E come promesso la scorsa settimana, eccoci qui a dedicare il giusto spazio ad un gentleman del calcio, un giocatore vecchio stile, che malgrado abbia cambiato molte maglie nella sua carriera, ovunque ha lasciato un buon ricordo di se nel cuore dei tifosi.
Stiamo parlando di Emiliano Moretti, romano, classe 1981, di cui la prossima settimana ricorre il compleanno. Trentotto, la gran parte dei quali dedicata al calcio.
Nato e cresciuto nelle giovanili della Lodigiani, squadra capitolina dalle solide tradizioni, viene scoperto e lanciato nel calcio maggiore dalla Fiorentina, con cui si affaccia al palcoscenico della A e da cui viene prelevato dalla Juventus. Una fugace apparizione, così come con il Modena, seguito da una stagione a Bologna. Finalmente il salto al Valencia, per cinque stagioni e 135 presenze, per poi tornare in Italia al Genoa, altre 107 presenze coi grifoni e finalmente l'approdo in maglia granata dove chiude con 175 presenze al suo attivo.
Anche qualche spiraglio di azzurro a dare ulteriore lustro alla sua carriera, che comprende tra l'altro una Coppa Italia, una Supercoppa Italiana, una Coppa di Spagna, una Supercoppa UEFA, un bronzo olimpico ed un oro europeo under 21.
Ma a questo palmares di tutto rispetto, si deve aggiungere qualcosa che negli albi d'oro e nelle statistiche non si vede. La sua professionalità e la sua umanità.

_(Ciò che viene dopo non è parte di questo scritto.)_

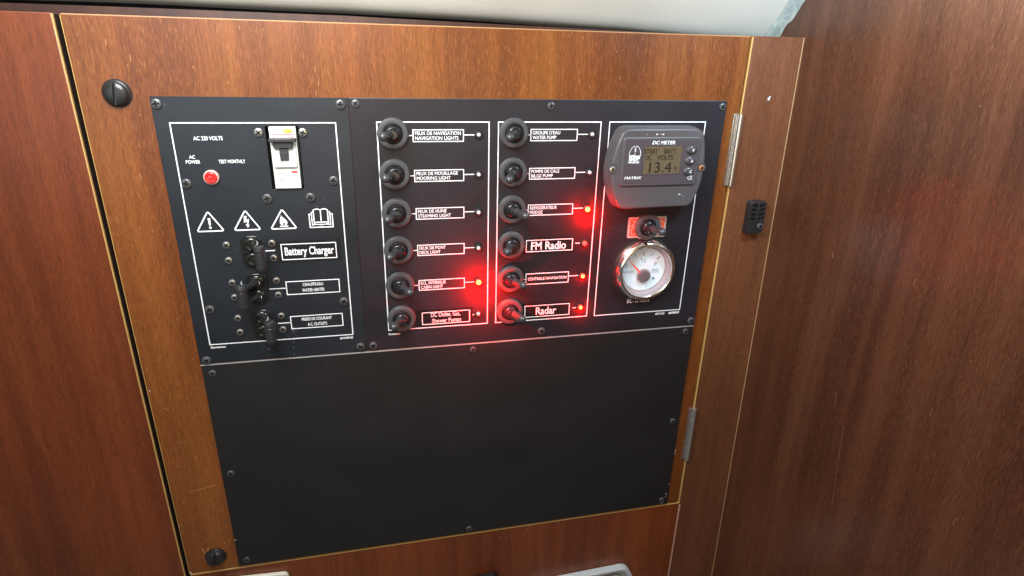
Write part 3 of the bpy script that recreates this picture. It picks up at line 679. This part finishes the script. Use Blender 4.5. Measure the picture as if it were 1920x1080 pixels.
# ---------------------------------------------------------------- DC meter
MA = (855, 200, 0.3)
mt_ = thing('dc_meter', 'grey plastic DC METER with screen reading 13.4 on the wider panel', 'meter', MA)
outl = [(784, 45.5), (792, 44), (922, 44), (936, 46.5), (945, 53), (951, 76), (954.5, 100), (955.5, 122), (954, 146), (949, 168), (939, 190), (933, 196), (924, 198.5), (794, 200), (784, 198), (777, 191), (766, 168), (759.5, 144), (758, 122), (760, 100), (766, 76), (775, 53)]
part('case', local(MB().prism(outl, 0.3, 34, 4.5), MA), M['meter'], mt_, bevel=3.5, seg=4)
part('bezel_ridge', local(MB().prism(stadium(857.5, 107, 78.5, 45.5, 6), 33.5, 37.5, 2.0), MA), M['meter'], mt_, bevel=1.2)
fx0, fx1, fy0, fy1 = 785.5, 931, 66.5, 147
part('face_plate', local(MB().prism(stadium((fx0+fx1)/2, (fy0+fy1)/2, (fx1-fx0)/2, (fy1-fy0)/2, 3.5), 37.2, 37.9), MA), M['meterface'], mt_)
mb = MB().box(822, 898.5, 77.5, 130, 37.7, 38.3); sc_ = part('screen', local(mb, MA), M['lcd'], mt_)
mb = MB().rect(822, 898.5, 77.5, 130, 1.6, 38.6); part('screen_edge', local(mb, MA), M['meterface'], sc_)
LCD = [('START', 822.5, 849.5), ('BATT', 862, 886.5)]
mb = MB()
for s_, a, b2 in LCD: mb.text(s_, a, b2, 83, 92, 38.6, 0.012)
for s_, a, b2 in [('DC', 826, 838), ('VOLTS', 849, 881)]: mb.text(s_, a, b2, 94.5, 103.5, 38.6, 0.012)
mb.text('13.4', 835, 880, 107.5, 127, 38.6, 0.0).text('v', 885.5, 892, 115.5, 123.5, 38.6, -0.008)
part('screen_digits', local(mb, MA), M['lcdink'], sc_)
mb = MB().text('DC METER', 837, 883, 68.5, 75, 38.2, 0.022, 0.2); part('lettering', local(mb, MA), M['print'], mt_)
mb = MB().text('MATRIX', 788, 821.5, 133.5, 138.5, 38.2, 0.02, 0.25); part('lettering', local(mb, MA), M['print'], mt_)
mb = MB().text('CE', 916.5, 926, 134.5, 141.5, 38.2, 0.0); part('lettering', local(mb, MA), M['print'], mt_)
mb = MB(); cx, cy = 804, 94
sail = [(cx+10.5*math.cos(a), cy-10.5*math.sin(a)) for a in [math.pi*i/12 for i in range(0, 13)]]
arcL = [(cx-11*math.cos(math.radians(a_))*1.0, 95-17.5*math.sin(math.radians(a_))) for a_ in (0, 12, 25, 38, 50, 62, 74, 84)]
mb.ribbon(arcL, 0.9, 38.2).ribbon([(2*cx-x+0.6, y) for x, y in arcL], 0.9, 38.2)
mb.ribbon([(cx+0.5, 78), (cx-0.2, 96)], 0.8, 38.2).sheet([(cx-1.2, 82), (cx+1.6, 81), (cx+1.6, 88), (cx-0.5, 89)], 38.2)
mb.sheet([(cx-11, 95), (cx-4, 93.8), (cx+4, 95.5), (cx+11, 94.5), (cx+11, 97), (cx-11, 97)], 38.2)
mb.text('BEP', 793.5, 815, 97.5, 104, 38.2, 0.045).text('MARINE', 792.5, 814, 105, 109.2, 38.2, 0.03)
part('printed_emblem', local(mb, MA), M['print'], mt_)
for y, ch in ((86, 'V'), (106, 'A'), (126, 'C')):
    q = part('button', local(MB().lathe([(8.0, 37.6), (8.0, 38.8), (7.2, 40.2), (5, 41.2), (0.01, 41.6)], 917.5-(y-86)*0.03, y, 28, 1.28), MA), M['button'], mt_, smooth=40)
    part('button_letter', local(MB().text(ch, 917, 921.5, y-3, y+2.6, 42.0, 0.03), MA), M['print'], q)
for x, me_, dk in ((765.5, SC_SV, 1), (944, SC_SV, -1)):
    part('screw_well', local(MB().lathe([(9.5, 33.9), (9.5, 34.5), (8.6, 34.6), (7.6, 34.3), (7.4, 34.05), (0.01, 34.05)], x, 119.5, 28), MA), M['meterface'], mt_, smooth=50)
    o = put_screw(me_, x-dk*1.2, 120.5, mt_, MA, 34.5)
o.data = screw_mesh('copper_screw', 6.0, 2.5, M['copper'], M['recess'])
mb = MB()
for x, y, r in [(905, 170, 2.0), (907.5, 171, 1.4), (914, 174, 1.2), (846, 57.4, 2.4), (853, 57.2, 1.2), (858, 57.3, 2.6), (826, 57.5, .9)]:
    mb.disc(x, y, r*0.5, 34.4 if y > 100 else 34.3, 7, 1.9)
o = part('scuff_spots', local(mb, MA), M['chip'], mt_); o['kind'] = 'stuff'

# ---------------------------------------------------------------- water gauge
GA = (867, 335, 0.3)
gg = thing('water_gauge', 'round chrome-rimmed water level gauge with pale blue dial', 'gauge', GA)
part('gasket', MB().lathe([(69.5, 0), (69.5, 1.2), (68.5, 2), (64, 2.2)], n=64, caps=False), M['boot'], gg, smooth=40)
part('bezel', MB().lathe([(65.5, 0), (66.3, 2.5), (66.0, 6), (64.2, 10.5), (61.5, 14.2), (58.5, 16.3), (56.0, 16.8), (54.4, 16.0), (53.8, 14.0), (53.6, 12.0)], n=96, caps=False), M['chrome'], gg, smooth=60)
part('inner_tube', MB().lathe([(53.6, 13), (53.0, 10.5), (51.2, 10.0), (50.6, 7), (50.0, 2), (49.0, -1.0), (46.5, -1.6)], n=96, caps=False), M['dialtube'], gg, smooth=40)
dl = part('dial', MB().lathe([(49.5, -3.0), (49.5, -1.8), (0.01, -1.8)], n=64), M['dial'], gg, smooth=30)
D = lambda x, y: (x-867, y-335)
mb = MB(); hd = -1.3
def tk(x0, y0, x1, y1, wd): mb.ribbon([D(x0, y0), D(x1, y1)], wd, hd)
tk(863.5, 298, 863, 306, 2.2); tk(884, 300, 879, 306, 1.4); tk(900, 308, 893.5, 314.5, 2.2); tk(843, 300, 846, 306, 1.4); tk(829, 308, 833, 313, 2.0)
def tx(s_, x0, x1, y0, y1, b2): mb.text(s_, x0-867, x1-867, y0-335, y1-335, hd, b2)
tx('E', 824, 830.5, 321, 329.5, 0.0); tx('F', 889.5, 896, 320, 329, 0.0); tx('1', 858, 860.5, 309, 314.5, 0); tx('2', 866, 870, 315, 320.5, 0); tk(869, 309, 862, 320.5, 0.9)
tx('WATER', 818, 844, 336, 342, 0.0)
for q in range(3): mb.ribbon([D(884+i*1.4, 335.5+q*3.4+0.9*math.sin(i*1.25)) for i in range(13)], 0.9, hd)
mb.disc(*D(890.5, 356), 2.8, hd)
part('dial_print', mb, M['dialink'], dl)
part('needle', MB().prism([D(863.5, 351), D(867.5, 346.5), D(830.5, 311.2), D(829.2, 312)], 2.0, 3.0), M['needle'], gg)
part('hub_shadow_ring', MB().lathe([(16.0, -1.7), (15.6, -0.8), (13, -0.4)], 0.5, 14.5, 40, caps=False), M['dialtube'], gg, smooth=40)
part('hub', MB().lathe([(12.8, -1.6), (12.8, 4.0), (12.0, 5.4), (10.5, 5.8), (0.01, 5.8)], 0.0, 14.0, 40), M['hub'], gg, smooth=35)
# glass cover
gm = bpy.data.materials.new('gauge_glass'); gm.use_nodes = True; nt = gm.node_tree
pb = nt.nodes['Principled BSDF']; pb.inputs['Base Color'].default_value = (1, 1, 1, 1); pb.inputs['Roughness'].default_value = 0.02; pb.inputs['Alpha'].default_value = 0.10; pb.inputs['Specular IOR Level'].default_value = 1.0
part('glass', MB().lathe([(53.4, 10.8), (30, 12.6), (0.01, 13.4)], n=64, caps=False), gm, gg, smooth=60)

# ---------------------------------------------------------------- hinges, catch, latches
def hinge(x, y0, y1, label):
    A = (x, y1, WOODH)
    t = thing('hinge', label, 'hinge', A, 'chromed door hinges')
    h0 = WOODH+0.9
    part('leaf', local(MB().box(x-11, x-1, y0, y1, WOODH-0.2, h0+1.2), A), M['hinge'], t, bevel=0.5)
    part('leaf', local(MB().box(x+4, x+8.5, y0+1, y1, WOODH-0.2, h0+1.4), A), M['hinge'], t, bevel=0.5)
    ym = (y0+y1)/2
    part('knuckle', local(MB().tube([(x+2, y0+1, 1.5), (x+2, ym-1.0, 1.5)], [5.4, 5.4], 20), A), M['knuckle'], t, smooth=40)
    part('knuckle', local(MB().tube([(x+2, ym+1.0, 1.5), (x+2, y1, 1.5)], [5.4, 5.4], 20), A), M['knuckle'], t, smooth=40)
    part('pin', local(MB().tube([(x+2, y0, 1.5), (x+2, y1+1, 1.5)], [2.6, 2.6], 12), A), M['hinge'], t, smooth=40)
hinge(1031, 24, 164, 'upper pitted chrome hinge between the door and the corner post')
hinge(1033, 690, 836, 'lower pitted chrome hinge between the door and the corner post')
KA = (1100, 266, WOODH)
ct = thing('vent_cover', 'small black plastic slotted cover screwed to the corner post', 'plastic cover', KA)
kb = stadium(1100.5, 230.5, 19.5, 35.5, 5)
body_me = MB().prism(kb, WOODH, 13, 3.0).mesh('body', M['catch'])
cuts = []
for sgn in (-1, 1):
    for q in range(4):
        y = 203+q*9.5
        cuts.append(MB().prism([(1100.5+sgn*2.5, y), (1100.5+sgn*15, y-3), (1100.5+sgn*15, y+1.2), (1100.5+sgn*2.5, y+4.4)], 7, 20).mesh('c', M['catch']))
body_me = boolean_cut(body_me, cuts); body_me.transform(Matrix.Translation(-W(KA)))
o = link('body', body_me, ct); b = o.modifiers.new('bevel', 'BEVEL'); b.width = 0.8*S; b.segments = 2; b.limit_method = 'ANGLE'
o.data.shade_smooth(); o.data.set_sharp_from_angle(angle=math.radians(40))
part('ridge', local(MB().box(1099.3, 1102, 200, 262, 12.6, 14.6, 0.6), KA), M['catch'], ct, bevel=0.5)
put_screw(SC_BL, 1110, 248, ct, KA, 13.2)
def latch(x, y, label):
    t = thing('turn_latch', label, 'latch', (x, y, WOODH), 'round slotted latches on the door')
    head = MB().lathe([(19.5, 0), (19.5, 2.5), (18.6, 4.2), (17.6, 4.6), (17.2, 9.5), (15.5, 11.6), (9, 13.0), (0.01, 13.4)], n=48).mesh('knob', M['catch'], 40)
    slot_ = MB().box(-2.0, 2.0, -19, 19, 8.5, 20).mesh('c', M['recess'])
    me_ = boolean_cut(head, [slot_]); link('knob', me_, t, rot=0.12)
    part('washer', MB().lathe([(21.2, 0), (21.2, 0.8), (19.5, 1.2)], n=40), M['boot'], t, smooth=40)
latch(-41, 931, 'round black slotted latch at the bottom left corner of the door')
latch(-44.5, -4, 'round black slotted latch at the top left corner of the door')

# ---------------------------------------------------------------- things cut off by the bottom edge
QA = (40, 1080, WOODH)
q = thing('wall_plate', 'small cream plastic plate screwed to the fascia at lower left', 'wall plate', QA)
part('plate', local(MB().prism([(-30, 992), (88, 999), (94, 1001.5), (97, 1007), (97, 1090), (-30, 1090)], WOODH, 6), QA), M['cream'], q, bevel=2.0, seg=3)
put_screw(SC_SV, 84, 1009, q, QA, 6)
QA = (525, 1120, WOODH)
q = thing('black_bracket', 'black plastic bracket with rounded top on the fascia', 'bracket', QA)
part('body', local(MB().prism([(496, 1104), (556, 1100), (565, 1103), (572, 1112), (578, 1180), (490, 1180)], WOODH, 22, 3), QA), M['gloss'], q, bevel=3.0, seg=3)
QA = (800, 1220, WOODH)
q = thing('plastic_tray', 'pale grey plastic tray with raised rim against the fascia', 'tray', QA)
outer = [(660, 1152), (890, 1143), (903, 1146), (913, 1155), (955, 1240), (650, 1240)]
inner = [(666, 1159), (886, 1150), (894, 1152), (901, 1159), (935, 1232), (658, 1232)]
mb = MB(); n = 6
vs = [(x, y, WOODH) for x, y in outer]+[(x, y, 16) for x, y in outer]+[(x, y, 16) for x, y in inner]+[(x, y, 4) for x, y in inner]
fs = [(i+k_*n, (i+1) % n+k_*n, (i+1) % n+(k_+1)*n, i+(k_+1)*n) for k_ in range(3) for i in range(n)]+[tuple(range(3*n, 4*n)), tuple(range(n))]
mb._add(vs, fs); part('rim', local(mb, QA), M['traygrey'], q, bevel=1.5, seg=3)
part('insert', local(MB().prism([(720, 1172), (880, 1166), (892, 1172), (915, 1225), (720, 1228)], 4, 13, 3), QA), M['trayin'], q, bevel=1.5)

Quello che lo ha maggiormente fatto apprezzare, amare anche, dai tifosi granata, è stata la sua umiltà, il suo sapersi mettere al servizio della squadra senza mai voler apparire, come quando lasciò la fascia di capitano a Benassi e poi a Belotti, pur avendo i titoli per portarla con orgoglio.

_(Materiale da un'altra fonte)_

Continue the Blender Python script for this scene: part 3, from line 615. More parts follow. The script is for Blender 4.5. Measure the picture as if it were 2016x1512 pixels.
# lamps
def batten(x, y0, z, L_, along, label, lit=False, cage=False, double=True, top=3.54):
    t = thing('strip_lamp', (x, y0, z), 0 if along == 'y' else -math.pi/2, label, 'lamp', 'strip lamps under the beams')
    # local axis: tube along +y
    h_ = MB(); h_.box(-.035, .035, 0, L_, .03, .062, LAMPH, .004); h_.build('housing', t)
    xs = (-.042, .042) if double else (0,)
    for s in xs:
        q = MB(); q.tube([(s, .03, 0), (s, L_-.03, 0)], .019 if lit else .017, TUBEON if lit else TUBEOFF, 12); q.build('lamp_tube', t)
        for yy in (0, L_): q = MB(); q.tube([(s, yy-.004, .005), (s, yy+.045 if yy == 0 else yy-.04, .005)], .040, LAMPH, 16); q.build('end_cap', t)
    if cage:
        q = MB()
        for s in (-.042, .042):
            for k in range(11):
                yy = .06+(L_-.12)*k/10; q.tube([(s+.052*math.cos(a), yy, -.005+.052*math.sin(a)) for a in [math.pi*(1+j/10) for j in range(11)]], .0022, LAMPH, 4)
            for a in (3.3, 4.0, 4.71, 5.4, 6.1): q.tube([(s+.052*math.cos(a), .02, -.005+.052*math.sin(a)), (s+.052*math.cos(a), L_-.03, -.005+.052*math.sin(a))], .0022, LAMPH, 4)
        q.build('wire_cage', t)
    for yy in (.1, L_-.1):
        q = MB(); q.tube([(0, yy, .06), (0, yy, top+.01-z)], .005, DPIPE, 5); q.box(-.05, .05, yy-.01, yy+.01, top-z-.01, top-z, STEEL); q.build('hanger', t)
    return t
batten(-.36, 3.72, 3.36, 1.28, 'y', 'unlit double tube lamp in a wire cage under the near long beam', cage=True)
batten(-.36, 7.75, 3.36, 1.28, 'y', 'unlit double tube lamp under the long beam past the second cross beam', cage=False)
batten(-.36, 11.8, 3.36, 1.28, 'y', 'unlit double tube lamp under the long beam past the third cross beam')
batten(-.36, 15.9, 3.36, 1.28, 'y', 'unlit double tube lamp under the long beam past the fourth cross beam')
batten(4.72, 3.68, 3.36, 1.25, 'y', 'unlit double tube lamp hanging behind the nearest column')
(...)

Lo spirito di sacrificio che lo ha sempre contraddistinto, che gli ha permesso di riemergere da infortuni, anche gravi, che hanno segnato la sua carriera. Sempre pacato, mai una parola fuori posto o sopra le righe. Questo è Moretti.
In un calcio in cui sei stagioni di fila nella stessa società rappresentano già un traguardo di tutto rispetto, anche se lontano da militanze storiche, come quella dell’inarrivabile Ferrini, dall'alto delle sue sedici stagioni torinesi, Emiliano ha saputo ritagliarsi un posto significativo nel cuore della gente del Toro.
Ma non è finita qui, a quanto pare. Le sue doti continueranno a tornare utili alla causa granata, anche se non più in campo. Da buon uomo spogliatoio, lo aspetta una carriera dirigenziale nell’organigramma del Torino FC. La sua esperienza potrà ben essere messa al servizio della prima squadra, così come la sua umanità potrà avere un grande peso nella fase educativa delle giovani leve che al calcio guardano con grande speranza per il loro futuro di atleti ma soprattutto di uomini. Insomma, c'è solo l’imba della scelta per come impiegare questo uomo poliedrico e ricco di esperienza.
Il Torino, per ritornare ad essere Toro, ha bisogno anche di questo. Attaccamento alla maglia, riscoperta delle radici, valorizzazione del passato. Emiliano potrebbe rappresentare un bel passo in questa direzione. Guai a non approfittarne!